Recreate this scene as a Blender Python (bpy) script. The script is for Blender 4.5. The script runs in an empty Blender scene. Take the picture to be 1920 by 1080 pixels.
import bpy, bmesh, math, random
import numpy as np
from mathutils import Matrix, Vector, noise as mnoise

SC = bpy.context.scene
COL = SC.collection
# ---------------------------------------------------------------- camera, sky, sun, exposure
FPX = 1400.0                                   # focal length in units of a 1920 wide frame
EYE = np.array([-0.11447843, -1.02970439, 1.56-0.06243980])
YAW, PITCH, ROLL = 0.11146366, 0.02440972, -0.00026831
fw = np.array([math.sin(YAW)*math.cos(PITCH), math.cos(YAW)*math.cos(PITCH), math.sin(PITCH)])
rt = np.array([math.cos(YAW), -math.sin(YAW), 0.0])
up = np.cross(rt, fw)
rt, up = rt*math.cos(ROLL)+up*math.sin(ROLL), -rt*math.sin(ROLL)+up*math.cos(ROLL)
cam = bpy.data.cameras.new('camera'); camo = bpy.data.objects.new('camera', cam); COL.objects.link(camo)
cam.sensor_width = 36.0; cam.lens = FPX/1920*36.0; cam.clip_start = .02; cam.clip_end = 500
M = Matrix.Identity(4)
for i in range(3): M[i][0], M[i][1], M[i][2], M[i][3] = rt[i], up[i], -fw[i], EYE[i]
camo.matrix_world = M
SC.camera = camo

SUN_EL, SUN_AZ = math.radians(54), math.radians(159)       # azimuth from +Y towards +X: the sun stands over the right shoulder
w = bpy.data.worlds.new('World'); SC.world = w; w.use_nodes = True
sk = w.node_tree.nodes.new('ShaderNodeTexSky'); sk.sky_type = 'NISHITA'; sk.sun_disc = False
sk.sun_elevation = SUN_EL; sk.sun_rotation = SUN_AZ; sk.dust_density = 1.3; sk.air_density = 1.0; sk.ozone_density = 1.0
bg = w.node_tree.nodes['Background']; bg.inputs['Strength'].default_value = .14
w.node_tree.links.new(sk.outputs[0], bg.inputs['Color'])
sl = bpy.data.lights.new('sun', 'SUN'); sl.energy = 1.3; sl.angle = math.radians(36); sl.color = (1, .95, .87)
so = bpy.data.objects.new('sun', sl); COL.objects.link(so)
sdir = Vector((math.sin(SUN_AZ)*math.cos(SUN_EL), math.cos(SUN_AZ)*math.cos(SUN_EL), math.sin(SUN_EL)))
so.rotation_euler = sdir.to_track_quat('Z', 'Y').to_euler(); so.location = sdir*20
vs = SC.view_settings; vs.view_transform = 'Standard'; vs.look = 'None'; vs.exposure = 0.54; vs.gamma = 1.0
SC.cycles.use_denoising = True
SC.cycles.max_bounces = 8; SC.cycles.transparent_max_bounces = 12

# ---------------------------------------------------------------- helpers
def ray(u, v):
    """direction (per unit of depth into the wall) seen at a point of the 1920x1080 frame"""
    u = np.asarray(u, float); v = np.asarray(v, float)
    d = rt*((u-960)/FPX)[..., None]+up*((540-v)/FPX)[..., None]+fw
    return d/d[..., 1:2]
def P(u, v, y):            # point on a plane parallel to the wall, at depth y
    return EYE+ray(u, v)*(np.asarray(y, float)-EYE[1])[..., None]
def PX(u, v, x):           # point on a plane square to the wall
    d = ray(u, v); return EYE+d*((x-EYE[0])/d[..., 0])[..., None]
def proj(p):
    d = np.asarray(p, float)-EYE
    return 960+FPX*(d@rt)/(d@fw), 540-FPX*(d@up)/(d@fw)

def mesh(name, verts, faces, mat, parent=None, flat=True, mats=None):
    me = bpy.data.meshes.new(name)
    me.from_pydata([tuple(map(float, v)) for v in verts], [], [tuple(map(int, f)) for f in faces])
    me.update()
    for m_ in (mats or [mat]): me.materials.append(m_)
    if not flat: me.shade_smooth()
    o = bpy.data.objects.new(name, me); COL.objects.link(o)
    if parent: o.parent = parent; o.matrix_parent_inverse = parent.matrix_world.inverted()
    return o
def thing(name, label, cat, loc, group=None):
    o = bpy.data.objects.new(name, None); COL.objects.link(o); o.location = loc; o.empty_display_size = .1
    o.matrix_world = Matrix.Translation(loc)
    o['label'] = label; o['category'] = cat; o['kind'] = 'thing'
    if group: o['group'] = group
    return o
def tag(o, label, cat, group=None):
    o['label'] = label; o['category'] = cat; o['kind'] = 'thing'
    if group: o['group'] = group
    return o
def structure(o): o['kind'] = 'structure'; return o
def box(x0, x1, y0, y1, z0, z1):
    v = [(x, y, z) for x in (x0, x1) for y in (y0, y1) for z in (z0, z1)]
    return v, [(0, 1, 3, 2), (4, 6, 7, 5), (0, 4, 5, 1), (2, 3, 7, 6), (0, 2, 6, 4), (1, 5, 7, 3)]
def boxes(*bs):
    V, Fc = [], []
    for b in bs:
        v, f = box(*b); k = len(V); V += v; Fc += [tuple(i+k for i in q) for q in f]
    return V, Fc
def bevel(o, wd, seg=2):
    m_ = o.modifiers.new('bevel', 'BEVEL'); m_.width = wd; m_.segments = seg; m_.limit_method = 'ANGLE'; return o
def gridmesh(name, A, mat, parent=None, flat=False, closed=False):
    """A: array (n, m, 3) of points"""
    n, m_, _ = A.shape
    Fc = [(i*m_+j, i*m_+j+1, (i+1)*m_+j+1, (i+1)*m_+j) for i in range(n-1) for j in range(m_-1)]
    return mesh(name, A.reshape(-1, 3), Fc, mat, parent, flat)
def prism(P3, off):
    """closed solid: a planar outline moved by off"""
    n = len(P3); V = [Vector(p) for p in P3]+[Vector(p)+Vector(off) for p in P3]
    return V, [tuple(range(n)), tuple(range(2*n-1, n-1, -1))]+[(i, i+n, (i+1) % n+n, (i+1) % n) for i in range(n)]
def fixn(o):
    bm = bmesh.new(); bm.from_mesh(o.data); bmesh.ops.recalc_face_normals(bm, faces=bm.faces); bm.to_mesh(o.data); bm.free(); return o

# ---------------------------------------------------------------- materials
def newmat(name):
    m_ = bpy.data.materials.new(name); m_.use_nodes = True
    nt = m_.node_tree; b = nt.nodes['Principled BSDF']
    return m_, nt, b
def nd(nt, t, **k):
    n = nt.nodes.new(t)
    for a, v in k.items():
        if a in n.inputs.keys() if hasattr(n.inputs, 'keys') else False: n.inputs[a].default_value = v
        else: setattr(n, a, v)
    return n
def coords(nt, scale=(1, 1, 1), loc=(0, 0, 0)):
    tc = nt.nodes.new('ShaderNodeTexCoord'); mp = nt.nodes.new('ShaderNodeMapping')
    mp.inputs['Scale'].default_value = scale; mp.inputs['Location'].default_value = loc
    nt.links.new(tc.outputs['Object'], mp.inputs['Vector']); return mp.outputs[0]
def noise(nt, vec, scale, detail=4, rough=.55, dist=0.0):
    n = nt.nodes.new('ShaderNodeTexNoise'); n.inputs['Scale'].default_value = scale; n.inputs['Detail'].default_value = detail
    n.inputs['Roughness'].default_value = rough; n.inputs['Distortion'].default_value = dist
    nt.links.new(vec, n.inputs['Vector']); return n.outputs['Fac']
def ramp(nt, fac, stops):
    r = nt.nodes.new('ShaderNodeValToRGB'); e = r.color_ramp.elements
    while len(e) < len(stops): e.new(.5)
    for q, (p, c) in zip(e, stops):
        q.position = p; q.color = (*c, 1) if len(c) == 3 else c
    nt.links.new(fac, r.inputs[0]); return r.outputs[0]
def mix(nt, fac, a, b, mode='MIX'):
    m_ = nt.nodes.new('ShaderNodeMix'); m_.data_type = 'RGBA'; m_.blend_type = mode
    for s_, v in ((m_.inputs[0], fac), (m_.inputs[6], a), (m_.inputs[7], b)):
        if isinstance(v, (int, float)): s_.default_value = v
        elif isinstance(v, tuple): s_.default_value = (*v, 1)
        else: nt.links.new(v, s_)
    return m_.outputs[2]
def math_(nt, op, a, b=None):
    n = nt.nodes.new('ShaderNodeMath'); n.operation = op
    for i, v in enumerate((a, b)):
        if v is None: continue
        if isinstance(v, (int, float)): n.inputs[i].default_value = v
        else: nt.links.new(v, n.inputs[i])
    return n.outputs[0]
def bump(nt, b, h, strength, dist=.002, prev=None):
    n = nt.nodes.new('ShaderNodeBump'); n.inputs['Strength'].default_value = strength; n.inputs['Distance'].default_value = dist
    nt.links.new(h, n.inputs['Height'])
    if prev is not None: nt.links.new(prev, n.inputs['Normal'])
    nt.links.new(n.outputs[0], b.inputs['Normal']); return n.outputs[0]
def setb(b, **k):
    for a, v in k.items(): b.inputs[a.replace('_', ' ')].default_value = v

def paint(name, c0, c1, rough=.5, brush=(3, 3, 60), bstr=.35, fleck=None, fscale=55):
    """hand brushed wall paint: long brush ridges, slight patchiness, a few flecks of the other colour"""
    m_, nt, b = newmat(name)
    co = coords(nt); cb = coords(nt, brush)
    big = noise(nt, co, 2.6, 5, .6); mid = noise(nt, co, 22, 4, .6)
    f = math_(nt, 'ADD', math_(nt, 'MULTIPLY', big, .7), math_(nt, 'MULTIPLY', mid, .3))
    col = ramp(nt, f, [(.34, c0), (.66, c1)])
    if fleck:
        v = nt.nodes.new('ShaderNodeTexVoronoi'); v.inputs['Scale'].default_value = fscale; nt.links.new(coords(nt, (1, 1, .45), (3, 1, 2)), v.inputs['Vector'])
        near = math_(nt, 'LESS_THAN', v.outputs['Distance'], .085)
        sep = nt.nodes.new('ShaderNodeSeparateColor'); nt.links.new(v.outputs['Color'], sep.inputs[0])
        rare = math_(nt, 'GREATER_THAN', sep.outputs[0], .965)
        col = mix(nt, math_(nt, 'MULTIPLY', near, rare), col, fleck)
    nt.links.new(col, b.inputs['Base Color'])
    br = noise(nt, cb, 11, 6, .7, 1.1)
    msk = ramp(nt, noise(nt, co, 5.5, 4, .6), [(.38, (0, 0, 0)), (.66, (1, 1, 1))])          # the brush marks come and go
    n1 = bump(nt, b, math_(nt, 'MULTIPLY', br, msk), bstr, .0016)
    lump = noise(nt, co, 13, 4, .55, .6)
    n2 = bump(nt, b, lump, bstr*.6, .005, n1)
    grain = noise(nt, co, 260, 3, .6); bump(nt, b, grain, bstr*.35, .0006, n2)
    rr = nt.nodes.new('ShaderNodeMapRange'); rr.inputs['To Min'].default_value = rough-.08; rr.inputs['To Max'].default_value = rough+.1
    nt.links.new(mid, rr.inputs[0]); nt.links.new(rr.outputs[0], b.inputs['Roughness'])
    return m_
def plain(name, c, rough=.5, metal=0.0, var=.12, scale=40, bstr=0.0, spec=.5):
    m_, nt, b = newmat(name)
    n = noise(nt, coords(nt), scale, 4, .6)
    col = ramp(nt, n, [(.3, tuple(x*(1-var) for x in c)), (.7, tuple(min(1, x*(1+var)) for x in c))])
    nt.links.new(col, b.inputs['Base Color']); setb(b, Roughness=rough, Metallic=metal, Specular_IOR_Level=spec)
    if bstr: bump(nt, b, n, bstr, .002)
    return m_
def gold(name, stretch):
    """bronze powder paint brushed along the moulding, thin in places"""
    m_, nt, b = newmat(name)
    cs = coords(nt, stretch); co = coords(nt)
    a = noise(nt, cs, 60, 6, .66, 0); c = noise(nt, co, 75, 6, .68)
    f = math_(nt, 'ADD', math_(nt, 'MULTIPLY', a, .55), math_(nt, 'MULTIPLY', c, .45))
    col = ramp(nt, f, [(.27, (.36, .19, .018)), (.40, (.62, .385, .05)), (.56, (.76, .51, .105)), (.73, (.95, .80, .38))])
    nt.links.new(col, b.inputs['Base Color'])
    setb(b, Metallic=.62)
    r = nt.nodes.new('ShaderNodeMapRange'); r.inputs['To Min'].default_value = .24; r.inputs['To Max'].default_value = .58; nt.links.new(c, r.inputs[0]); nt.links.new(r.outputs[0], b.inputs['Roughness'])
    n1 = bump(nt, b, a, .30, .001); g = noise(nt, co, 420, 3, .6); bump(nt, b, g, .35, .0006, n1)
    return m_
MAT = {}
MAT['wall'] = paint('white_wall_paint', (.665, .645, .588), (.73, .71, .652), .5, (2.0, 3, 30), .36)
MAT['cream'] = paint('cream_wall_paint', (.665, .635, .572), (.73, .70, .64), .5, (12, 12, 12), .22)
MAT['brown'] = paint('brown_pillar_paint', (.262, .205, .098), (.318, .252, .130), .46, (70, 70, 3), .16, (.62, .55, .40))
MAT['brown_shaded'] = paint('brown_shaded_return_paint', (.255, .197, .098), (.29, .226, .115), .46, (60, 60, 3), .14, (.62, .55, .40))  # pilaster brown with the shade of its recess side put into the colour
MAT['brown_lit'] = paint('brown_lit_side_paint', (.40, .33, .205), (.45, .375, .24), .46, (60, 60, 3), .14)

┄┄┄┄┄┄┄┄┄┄

== Directions ==
Scan the lines for the string "scene". Pick out every line that has it.

== Result of this task ==
Recreate this scene as a Blender Python (bpy) script. The script is for Blender 4.5. The script runs in an empty Blender scene. Take the picture to be 1920 by 1080 pixels.
SC = bpy.context.scene